RS: It is not for the first time that such thing has happened. But it is for the first time they have walked in and stayed. But there is a difference. The area they are in is a plain land. There is no water, nothing else. They cannot stay there permanently. They have to leave. These are serious matters. Let the government handle it.

KL: You are a responsible person of the area. Have you visited and seen the Chinese Army? What are they doing there?

RS: Yes I have seen them. We do go to the borders. There can be some incursions and they can’t be trusted always. For that matter, we have created some infrastructure to strengthen our borders, which is good and we should continue to do so.

KL: What was the immediate reaction of local people when the latest incursion took place?

RS: Everything is absolutely peaceful. Nothing is happening here. People are not worried. It is only the media and they are fiddling with it. I don’t know what is happening. You come here to see it for yourself how we are living. Seeing is believing! For TV correspondents who come here, they are not able to go to the border. They stay here and then start reporting as in what is happening in and around Leh, sensationalizing the things, you know.

KL: As per some reports, Chinese and Ladakhis are involved in trade. How far is that true?

RS: Absolutely rubbish. Not at all. There was a time when we used to trade with our neighbours on Silk Route throughout Central Asia. But everything has changed now. It’s all closed now. In the wake of 1962 war, everything was closed.

KL: What is the status of Dumpsele market?

RS: Dumpsele is a place where we share common border. There are nomadic people on either side who keep on moving on their respective pastures. At one particular period of time, they meet. For rest of the time, they are divided throughout the year. They meet on border as there is no fencing.

That is why we want the GOI to open this route of Demchok from where we can reach Kailash Manasarovar. We want the route to be opened for trade like they have opened the Nathula route. We want GOI to legalize it. Thereafter we can open it for pilgrimage to Kailash Manasarovar. The route from Leh takes just two days to reach Kailash Manasarovar but if we travel through Delhi, it takes at least 5 days and through Uttarakhand, it takes a month. Those routes are risky too.

KL: Chinese products are a craze in Ladakhi market. How far is that true?

RS: (Break into laughter) Not in Leh. We have our own products, livestock. But when borders are not guarded, the sheep and cattle may go here and there. Similarly it is happening with locals and Army men as well. Now if you open the route legally for trade, there is so much of potential &scope.

It is such a vast area. Hundreds and hundreds of kilometers are open, you know, how can one deploy Army in that area? For the people living on borders, the mainland is far away for them. So they prefer to exchange goods. We can get lot of livestock, wool, Pashmina and it will be like a win-win situation for both countries. Maybe some things get exchanged on the border – ration from this side, livestock, Pashmina from other side. Therefore if at all some things are taking place, smuggling, etc., why don’t we legalize it. Why don’t we do it openly? Some products are brought from Delhi as well.

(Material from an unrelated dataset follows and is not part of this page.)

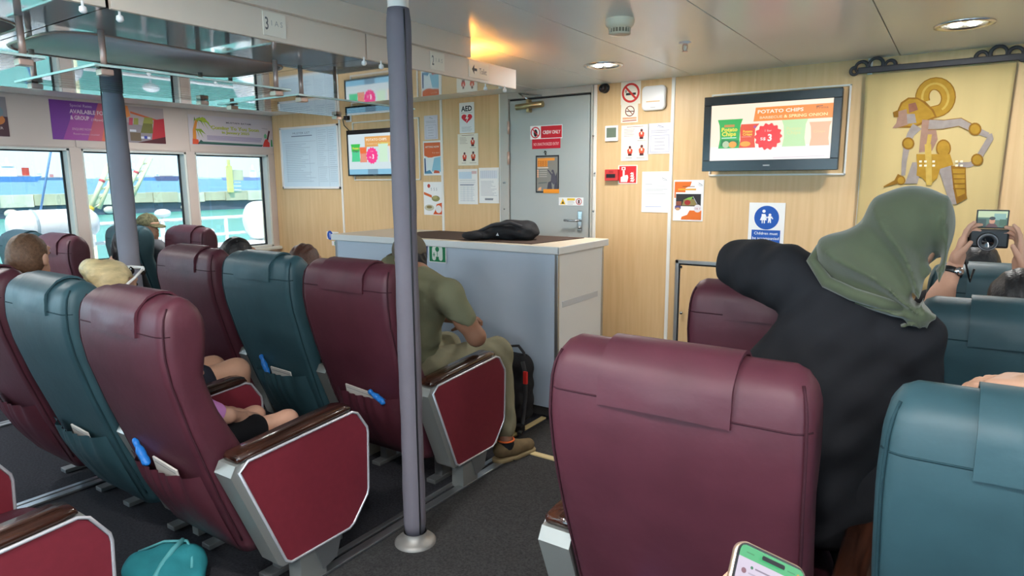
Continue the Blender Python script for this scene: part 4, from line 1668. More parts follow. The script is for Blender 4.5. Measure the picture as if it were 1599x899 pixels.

But if you think in terms of Chinese people are coming here and people from this side are going there, it is absolutely rubbish. Nothing is happening as such. Maybe at the border some barter trade is taking place. It is a fact.

KL: How is your relationship with Indian Army?

RS: Exemplary! Perfect. We are proud of Army and it is the Ladakh Scouts Regiment, you must have heard about it, we are proud of them.